** Start Information shown **

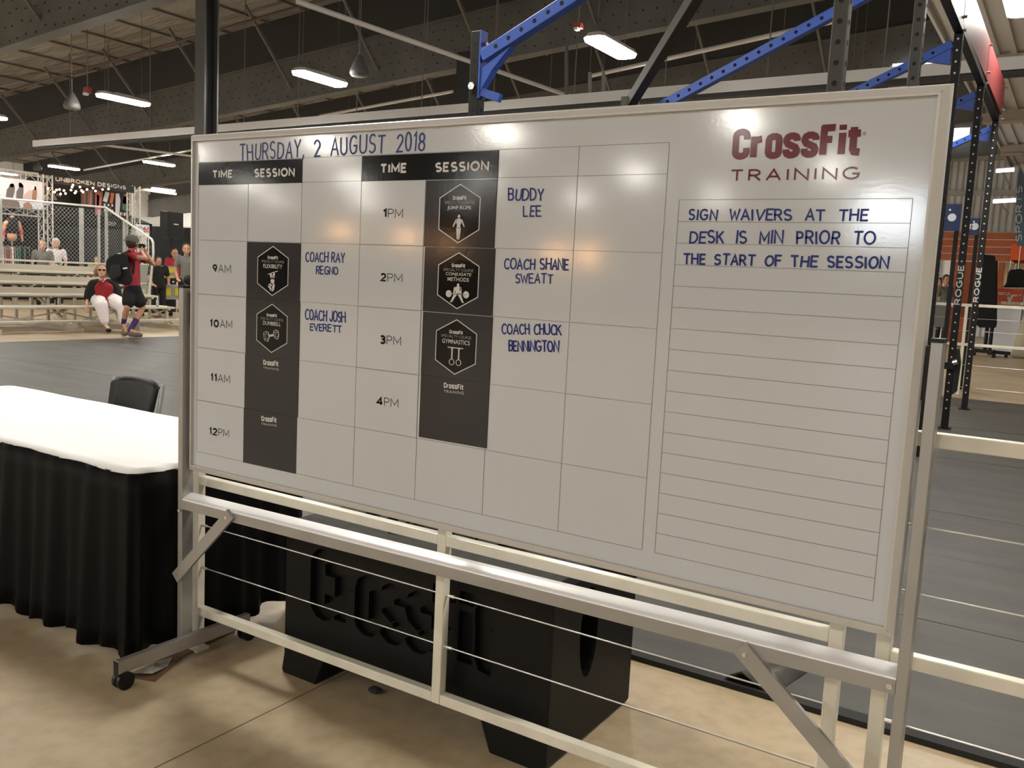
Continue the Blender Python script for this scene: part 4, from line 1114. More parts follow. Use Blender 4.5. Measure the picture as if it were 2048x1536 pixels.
# tall bag on wheeled base
yb = 26.4
def P(px, py): return at(px, py, 'y', yb)
t = thing('tall_covered_stand', 'tall black covered column on a wheeled base behind the distant barrier', 'covered stand', (P(1975, 700).x, yb, 0))
m = MB(); prof = [(1959, 516), (1963, 508), (1988, 511), (1989, 520), (1994, 521), (1993, 560), (1992, 648), (1990, 656), (1958, 655), (1951, 648), (1953, 590)]
m.prism(prof, lambda u, v: tuple(P(u, v)), lambda u, v: tuple(P(u, v) + Vector((0, .35, 0)))); m.build('black_cover', BLKC, t, bevel=.02)
for px in (1974, 1984): q = P(px, 650); MB().tube([(q.x, yb + .15, .12), (q.x, yb + .15, q.z + .2)], .05, 8).build('pole', BLKPL, t)
q0 = P(1945, 706); q1 = P(2020, 712)
MB().bar((q0.x, yb + .1, .14), (q1.x, yb + .15, .12), .12, .1).build('base_bar', BLKPL, t)
MB().bar(((q0.x + q1.x) / 2, yb - .5, .12), ((q0.x + q1.x) / 2, yb + .7, .12), .12, .1).build('base_bar', BLKPL, t)
for px, dy in ((1948, 0), (1990, -.4), (2012, 0)):
    q = P(px, 712); MB().tube([(q.x - .04, yb + dy, .07), (q.x + .04, yb + dy, .07)], .07, 10).build('wheel', BLKRUB, t)
# white table / counter block with red box
yb = 27.6
t = thing('white_counter', 'white counter with wood top behind the tall black cover', 'counter', tuple(P(2015, 700)))
A = P(1991, 612); B_ = P(2034, 700)
MB().box((A.x, yb, 0), (B_.x, yb + .8, A.z)).build('counter_body', PAPERW, t)
MB().box((A.x - .1, yb - .05, A.z), (B_.x + 1.0, yb + .9, A.z + .06)).build('counter_top', mat('wood_counter_top', (0.35, 0.25, 0.15), rough=.5), t)
A = P(1995, 576); B_ = P(2044, 606)
bx = thing('red_display_box', 'red cardboard display box with white print on the white counter', 'box', tuple(P(2020, 606)))
MB().box((A.x, yb, B_.z + .02), (B_.x, yb + .4, A.z)).build('carton', mat('red_carton', (0.50, 0.075, 0.03), rough=.6), bx)
m = MB()
for (u0, v0, u1, v1) in ((.06, .62, .36, .68), (.42, .62, .52, .68), (.06, .50, .28, .56), (.34, .50, .50, .56), (.66, .52, .8, .56), (.84, .52, .94, .56), (.66, .44, .78, .48)):
    w_, h_ = B_.x - A.x, A.z - B_.z - .02
    m.box((A.x + w_ * u0, yb - .003, B_.z + .02 + h_ * v0), (A.x + w_ * u1, yb - .001, B_.z + .02 + h_ * v1))
m.build('white_print', PRINTW, bx)
m = MB(); w_, h_ = B_.x - A.x, A.z - B_.z - .02
for (cu, cv, ru, rv) in ((.52, .12, .07, .12), (.46, .28, .05, .1), (.58, .36, .05, .16), (.62, .5, .04, .08)):
    m.add([(A.x + w_ * (cu + ru * math.cos(2 * PI * k / 12)), yb - .003, B_.z + .02 + h_ * (cv + rv * math.sin(2 * PI * k / 12))) for k in range(12)], [tuple(range(12))])
m.build('flower_print', PRINTW, bx)
m = MB(); A = P(2001, 575); pr = [(2002, 574), (2010, 566), (2013, 545), (2018, 538), (2040, 536), (2052, 542), (2052, 574)]
m.prism(pr, lambda u, v: tuple(P(u, v) + Vector((0, .45, 0))), lambda u, v: tuple(P(u, v) + Vector((0, .8, 0))))
tag(m.build('black_duffel_bag', BLKC, bevel=.04), 'black duffel bag standing behind the red display box', 'bag')
yb = 27.2
q = P(2045, 700)
t = thing('linen_drape_table', 'pale cloth draped stand at the right picture edge', 'draped stand', (q.x, yb, 0))
m = MB(); vs = []; 
for lz, sc_ in ((0, 1.0), (.6, .8), (1.15, .55)):
    for k in range(16):
        r = .42 * sc_ * (1 + .1 * math.sin(k * 2.4)); vs.append((q.x + .15 + r * math.cos(2 * PI * k / 16), yb + r * math.sin(2 * PI * k / 16), lz + .02))
fs = [(l * 16 + k, l * 16 + (k + 1) % 16, (l + 1) * 16 + (k + 1) % 16, (l + 1) * 16 + k) for l in range(2) for k in range(16)] + [tuple(range(32, 48)), tuple(reversed(range(16)))]
m.add(vs, fs).build('linen_cloth', mat('linen_cloth_beige', (0.50, 0.42, 0.30), rough=.9), t, smooth=True)
# orange canopy
yb = 28.7
A = P(2020, 520); ap = P(2085, 462); B_ = P(2150, 520)
ct = thing('canopy_tent', 'orange pop-up canopy tent at the right picture edge', 'tent', (ap.x, yb + 1.2, 0))
x0, x1, y0, y1 = A.x, A.x + 2.4, yb, yb + 2.4; ez = P(2022, 488).z; lz = A.z
cxx, cyy = (x0 + x1) / 2, (y0 + y1) / 2
m = MB(); m.add([(x0, y0, ez), (x1, y0, ez), (x1, y1, ez), (x0, y1, ez), (cxx, cyy, ez + .8), (x0, y0, lz), (x1, y0, lz), (x1, y1, lz), (x0, y1, lz)],
                [(0, 1, 4), (1, 2, 4), (2, 3, 4), (3, 0, 4), (5, 6, 1, 0), (6, 7, 2, 1), (7, 8, 3, 2), (8, 5, 0, 3)])
cn = m.build('canopy', ORNG2, ct)
for x in (x0 + .03, x1 - .03):
    for y in (y0 + .03, y1 - .03): MB().tube([(x, y, 0), (x, y, ez)], .02, 6).build('tent_leg', GALV, ct)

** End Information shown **

Find the count of lines in the data above where the string "picture" occurs. Provide that number alone.

■ **Complete output**
3